Originally posted by: poohbear
Originally posted by: Eureka
You have a point. And remember, trying to use an OCed chip as if it was stock is like pretending that a mp3 rip is as good as a CD. In reality if you want full quality you have to pay the full price, or else you're getting lossy, muffled, staticy benchmarks.
huh? no that's not true at all, a an overclocked cpu is exactly the same when running at the speeds of a faster cpu in the same line at stock. If a x3 710 is running @ the same speeds as an x3 -720, then its the same cpu, there's no difference in benchmarks.
Originally posted by: BladeVenom
If the RIAA/MPAA made processors, would all be sued and the penalty for overclocking would worse than for homicide.
Originally posted by: Eureka
Originally posted by: poohbear
Originally posted by: Eureka
You have a point. And remember, trying to use an OCed chip as if it was stock is like pretending that a mp3 rip is as good as a CD. In reality if you want full quality you have to pay the full price, or else you're getting lossy, muffled, staticy benchmarks.
huh? no that's not true at all, a an overclocked cpu is exactly the same when running at the speeds of a faster cpu in the same line at stock. If a x3 710 is running @ the same speeds as an x3 -720, then its the same cpu, there's no difference in benchmarks.
While I'm trying to be in line with the spirit of the thread, I'd actually say it's not the same.
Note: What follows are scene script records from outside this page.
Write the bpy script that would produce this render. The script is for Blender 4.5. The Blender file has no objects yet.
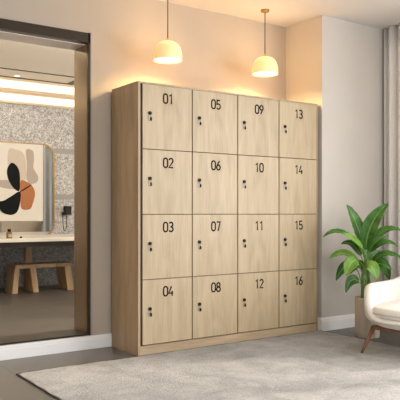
import bpy, bmesh, math, random
from mathutils import Vector, Matrix, noise
random.seed(7)
C = bpy.context.scene.collection
PI = math.pi

# ------------------------------------------------------------------ camera, world, lights
FPX, HZ, CAMH = 654.0, 213.0, 0.993
A1 = math.atan2(950, 654)
FW = Vector((math.cos(A1), math.sin(A1), 0)); RT = Vector((FW.y, -FW.x, 0))
cam_d = bpy.data.cameras.new('camera'); cam = bpy.data.objects.new('camera', cam_d); C.objects.link(cam)
cam.location = (0, 0, CAMH)
cam.rotation_euler = (PI/2, 0, math.atan2(FW.y, FW.x) - PI/2)
cam_d.sensor_width = 36; cam_d.lens = 36*FPX/400; cam_d.shift_y = (HZ-200)/400
cam_d.clip_start = 0.05
bpy.context.scene.camera = cam
vs = bpy.context.scene.view_settings
vs.view_transform = 'Standard'; vs.look = 'None'; vs.gamma = 1; vs.use_curve_mapping = False
vs.exposure = 0.0
w = bpy.data.worlds.new('world'); bpy.context.scene.world = w; w.use_nodes = True
bg = w.node_tree.nodes['Background']; bg.inputs[0].default_value = (0.86, 0.92, 1.0, 1); bg.inputs[1].default_value = 1.0

def area(name, loc, target, sx, sy, power, col):
    l = bpy.data.lights.new(name, 'AREA'); l.shape = 'RECTANGLE'; l.size = sx; l.size_y = sy
    l.energy = power; l.color = col
    o = bpy.data.objects.new(name, l); C.objects.link(o); o.location = loc
    o.rotation_euler = (Vector(target)-Vector(loc)).to_track_quat('-Z', 'Y').to_euler()
    return o
# daylight through the right hand window, the glazed rear of the room, and unseen fill lights added to brighten the washroom
area('window_daylight', (4.98, 1.0, 1.45), (2.0, 2.0, 1.2), 3.6, 2.3, 150, (1.0, 0.985, 0.96))
area('rear_daylight', (1.2, -2.3, 1.6), (2.2, 4.0, 0.9), 4.0, 2.2, 110, (1.0, 0.975, 0.95))
area('washroom_top_fill', (1.0, 5.6, 2.72), (1.0, 5.6, 0), 1.6, 1.6, 26, (1.0, 0.91, 0.79))  # unseen overhead fill, added to light the washroom
area('washroom_side_fill', (6.35, 6.6, 1.2), (3.0, 7.2, .6), 3.0, 2.0, 85, (1.0, 0.94, 0.86))  # fill added from the side; the wall behind it has no window
area('washroom_up_fill', (2.6, 4.86, 2.42), (2.6, 5.15, 2.77), 4.4, .12, 150, (1.0, 0.91, 0.77))  # unseen upward fill, added to brighten the washroom ceiling
sun_d = bpy.data.lights.new('sun', 'SUN'); sun_d.energy = 2.6; sun_d.angle = math.radians(3.5); sun_d.color = (1.0, 0.91, 0.78)
sun = bpy.data.objects.new('sun', sun_d); C.objects.link(sun); sun.location = (8, 1, 5)
sun.rotation_euler = Vector((-1, 0.42, -0.62)).to_track_quat('-Z', 'Y').to_euler()

# ------------------------------------------------------------------ helpers
def ray(x): return FW + RT*((x-200)/FPX)
def onY(x, y, Y):                       # the point of plane Y seen at pixel x, y (only used to measure the place)
    v = ray(x); z = Y/v.y
    return Vector((v.x*z, Y, CAMH-(y-HZ)*z/FPX))
def onD(x, y, D):                       # point at depth D
    v = ray(x)*D
    return Vector((v.x, v.y, CAMH-(y-HZ)*D/FPX))

def obj(name, bm, mat, parent=None, smooth=False, kind=None, bevel=0, seg=2):
    me = bpy.data.meshes.new(name)
    bmesh.ops.recalc_face_normals(bm, faces=bm.faces)
    bm.to_mesh(me); bm.free()
    o = bpy.data.objects.new(name, me); C.objects.link(o)
    if mat: me.materials.append(mat)
    if smooth:
        for p in me.polygons: p.use_smooth = True
    if parent: o.parent = parent
    if kind: o['kind'] = kind
    if bevel:
        b = o.modifiers.new('bevel', 'BEVEL'); b.width = bevel; b.segments = seg; b.limit_method = 'ANGLE'
    return o
def struct(name, bm, mat, bevel=0): return obj(name, bm, mat, None, False, 'structure', bevel)
def thing(name, label, cat, loc=(0, 0, 0), rotz=0, group=None):
    o = bpy.data.objects.new(name, None); C.objects.link(o); o.empty_display_size = .1
    o.location = loc; o.rotation_euler = (0, 0, rotz); return tag(o, label, cat, group)
def tag(o, label, cat, group=None):
    o['label'] = label; o['category'] = cat
    if group: o['group'] = group
    return o
def dup(root, loc, label=None):
    r = root.copy(); C.objects.link(r); r.location = loc
    if label: r['label'] = label
    for ch in list(root.children):
        c = ch.copy(); C.objects.link(c); c.parent = r
        for g in ch.children:
            d = g.copy(); C.objects.link(d); d.parent = c
    return r
def box(bm, x0, x1, y0, y1, z0, z1):
    v = [bm.verts.new((x, y, z)) for x in (x0, x1) for y in (y0, y1) for z in (z0, z1)]
    for f in ((0,1,3,2), (4,6,7,5), (0,4,5,1), (2,3,7,6), (0,2,6,4), (1,5,7,3)):
        bm.faces.new([v[i] for i in f])
    return bm
def B(*a):
    bm = bmesh.new(); return box(bm, *a)
def prism(bm, pts, axis, a, b):
    """extrude a closed 2D outline along an axis ('x','y','z')"""
    def P(p, t):
        return {'x': (t, p[0], p[1]), 'y': (p[0], t, p[1]), 'z': (p[0], p[1], t)}[axis]
    A = [bm.verts.new(P(p, a)) for p in pts]; Bv = [bm.verts.new(P(p, b)) for p in pts]
    n = len(pts)
    bm.faces.new(A); bm.faces.new(Bv[::-1])
    for i in range(n): bm.faces.new((A[i], Bv[i], Bv[(i+1) % n], A[(i+1) % n]))
    return bm
def lathe(bm, prof, n=40, cx=0, cy=0, flute=0, nf=0):
    rings = []
    for r, z in prof:
        if r < 1e-6: rings.append([bm.verts.new((cx, cy, z))]); continue
        ring = []
        for i in range(n):
            t = 2*PI*i/n; rr = r - (flute*(0.5-0.5*math.cos(nf*t)) if nf else 0)
            ring.append(bm.verts.new((cx+rr*math.cos(t), cy+rr*math.sin(t), z)))
        rings.append(ring)
    for a, b in zip(rings, rings[1:]):
        for i in range(n):
            j = (i+1) % n
            if len(a) == 1 and len(b) == 1: continue
            if len(a) == 1: bm.faces.new((a[0], b[i], b[j]))
            elif len(b) == 1: bm.faces.new((a[i], b[0], a[j]))
            else: bm.faces.new((a[i], b[i], b[j], a[j]))
    return bm
def tube(bm, pts, rad, n=8, r1=None):
    pts = [Vector(p) for p in pts]; rings = []; N = len(pts)
    up = Vector((0, 0, 1))
    for k, p in enumerate(pts):
        t = (pts[min(k+1, N-1)]-pts[max(k-1, 0)]).normalized()
        a = t.cross(up)
        if a.length < .05: a = t.cross(Vector((1, 0, 0)))
        a.normalize(); b = t.cross(a).normalized()
        r = rad if r1 is None else rad+(r1-rad)*k/(N-1)
        rings.append([bm.verts.new(p+a*(r*math.cos(2*PI*i/n))+b*(r*math.sin(2*PI*i/n))) for i in range(n)])
    for a, b in zip(rings, rings[1:]):
        for i in range(n): bm.faces.new((a[i], a[(i+1) % n], b[(i+1) % n], b[i]))
    bm.faces.new(rings[0][::-1]); bm.faces.new(rings[-1])
    return bm
def bez(p, n):
    p = [Vector(q) for q in p]; out = []
    for i in range(n+1):
        t = i/n; q = list(p)
        while len(q) > 1: q = [a.lerp(b, t) for a, b in zip(q, q[1:])]
        out.append(q[0])
    return out

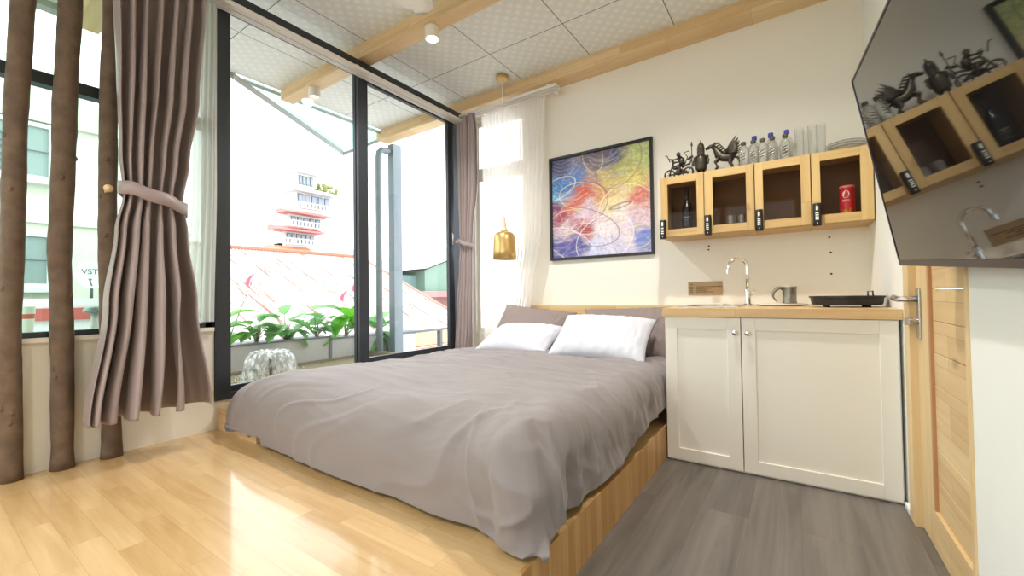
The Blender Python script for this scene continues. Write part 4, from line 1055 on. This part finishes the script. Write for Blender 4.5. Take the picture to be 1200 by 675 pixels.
# ------------------------------------------------------------------ outside: terrace, pond, planter
struct('ground', B(-90, -4.7, -60, 90, -3.2, -3.0), M_deck, 'pale ground far below')
struct('floor_terrace', B(-4.6, XW - .12, -3, 5.2, -.05, .10), M_deck, 'terrace floor outside')
ld = obj('parapet', B(-3.75, XW - .14, -3, 1.02, .10, .735), M_concrete, bevel=.01); tag(ld, 'low concrete parapet outside the fixed window', 'parapet')
pond = thing('pond', 'shallow pond right outside the sliding glass window', 'pond', (-3.5, 2.3, .1))
obj('basin', B((-4.16, XW - .13, 1.05, 1.11, .1, .30), (-4.16, XW - .13, 3.12, 3.18, .1, .30), (-4.2, -4.14, 1.05, 3.18, .1, .27), (XW - .19, XW - .13, 1.11, 3.12, .1, .30), (-4.14, XW - .19, 1.11, 3.12, .1, .18)), M_pond, pond)
obj('water', B(-4.14, XW - .19, 1.11, 3.12, .18, .25), M_water, pond)
ft = thing('fountain', 'low dome-shaped water fountain bubbling in the pond', 'fountain', (-3.72, 1.80, .25))
FX, FY = -3.72, 1.80
obj('nozzle', T([(FX, FY, .23), (FX, FY, .40), (FX, FY, .43)], [.014, .012, .02], 12), M_black, ft, smooth=True)
bm = bmesh.new(); n = 64; rings = []
prof = [(.01, .425), (.05, .47), (.10, .488), (.15, .475), (.185, .43), (.20, .37), (.208, .30), (.215, .25)]
for r, z in prof:
    rings.append([bm.verts.new((FX + r*(1 + .06*noise.noise((math.cos(2*PI*k/n)*4, math.sin(2*PI*k/n)*4, z*8)))*math.cos(2*PI*k/n), FY + r*(1 + .06*noise.noise((math.cos(2*PI*k/n)*4, math.sin(2*PI*k/n)*4, z*8)))*math.sin(2*PI*k/n), z + .008*noise.noise((k*.5, r*20, 0)))) for k in range(n)])
for a, b in zip(rings, rings[1:]):
    for k in range(n): bm.faces.new((a[k], a[(k+1) % n], b[(k+1) % n], b[k]))
obj('water_dome', bm, M_spray, ft, smooth=True)
bm = bmesh.new(); random.seed(5)
for i in range(260):
    A = random.uniform(0, 2*PI); r = random.gauss(.23, .05); s = random.uniform(.003, .009)
    bmesh.ops.create_icosphere(bm, subdivisions=1, radius=s, matrix=Matrix.Translation((FX + r*math.cos(A), FY + r*math.sin(A), .252 + abs(random.gauss(0, .02)))))
sp_ = obj('splash_drops', bm, M_spray, ft, smooth=True); sp_['kind'] = 'stuff'

plr = thing('planter', 'long grey metal planter box behind the pond', 'planter', (-4.32, 2.4, .1))
bm = B((-4.48, -4.20, 1.0, 2.655, .10, .505), (-4.48, -4.20, 2.665, 3.9, .10, .48))
obj('box_body', bm, M_plantergrey, plr, bevel=.006)
obj('rim', B((-4.49, -4.19, .99, 2.658, .495, .512), (-4.49, -4.19, 2.662, 3.91, .470, .487)), M_graydk, plr, bevel=.003)
obj('joint_strip', B(-4.198, -4.19, 2.645, 2.675, .10, .49), M_graydk, plr)

def leaf(bm, base, tip, width, droop=.15, lobes=0, nseg=10, fold=.25):
    base = Vector(base); tip = Vector(tip); d = tip - base; Ln = d.length
    side = d.cross(Vector((0, 0, 1)));
    if side.length < 1e-4: side = Vector((0, 1, 0))
    side.normalize(); up = side.cross(d).normalized()
    rows = []
    for i in range(nseg + 1):
        s = i/nseg
        w = width*math.sin(PI*s**.62)**.8 if 0 < s < 1 else .001
        if lobes and i % 2 == 1 and 1 < i < nseg - 1: w *= .62
        c = base + d*s + Vector((0, 0, -droop*Ln*s*s)) + up*.02*math.sin(PI*s)
        rows.append([bm.verts.new(c + side*w*q + up*abs(q)*w*fold) for q in (-1, -.5, 0, .5, 1)])
    for a, b in zip(rows, rows[1:]):
        for q in range(4): bm.faces.new((a[q], a[q+1], b[q+1], b[q]))

def plant(name, label, root, leaves, flowers, matl, lobes=0, group='plants in the planter'):
    t = thing(name, label, 'plant', root, group)
    sb = bmesh.new(); lb = bmesh.new()
    rg = random.Random(int(abs(root[1])*100))
    leaves = list(leaves)
    for q in range(6):
        A = rg.uniform(-PI, PI); r_ = rg.uniform(.10, .17)
        leaves.append((root[0] + .04, root[1] + rg.uniform(-.08, .08), root[2] + rg.uniform(.06, .22), max(-.06, r_*math.cos(A)*.6), r_*math.sin(A), rg.uniform(-.06, .08), rg.uniform(.06, .085)))
    for (x, y, z, dx, dy, dz, w) in leaves:
        base = (x, y, z); tube(sb, [root, ((root[0]+x)/2, (root[1]+y)/2, root[2] + (z - root[2])*.65), base], [.006, .005, .003], 5)
        leaf(lb, base, (x + dx*1.25, y + dy*1.25, z + dz*1.25), w*1.65, lobes=lobes, nseg=14)
    for (x, y, z) in flowers:
        tube(sb, [root, ((root[0]*.4+x*.6), (root[1]*.4+y*.6), root[2] + (z - root[2])*.6), (x, y, z)], [.005, .004, .003], 5)
    obj('stems', sb, M_stem, t, smooth=True)
    obj('leaf_blades', lb, matl, t, smooth=True)
    for (x, y, z) in flowers:
        fb = bmesh.new(); leaf(fb, (x, y, z), (x + .01, y + .06, z + .14), .038, droop=-.05, nseg=8, fold=.7)
        tube(fb, [(x, y + .004, z + .01), (x + .012, y + .02, z + .06)], [.004, .003], 6)
        obj('flower', fb, M_pink, t, smooth=True, label='pink flower spathe')
    return t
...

Because you have to push your chip to match that of a higher binned chip, that higher binned chip should still be able to go further... and the fuzzy thing actually comes from an *IAA argument about how digital copies are never the equivalent of a CD (somebody apparently never heard of flac, either).
Although what's really funny is that there are plenty of people taking this thread seriously.
Originally posted by: Jimbo
For while there, I thought I was back in 1997.
As funny as it sounds, there were people and manufactures trying to make that very argument that overclocking was theft and was the moral equivalent to stealing.
Originally posted by: richierich1212
If AMD didn't want us to overclock then why release black edition processors??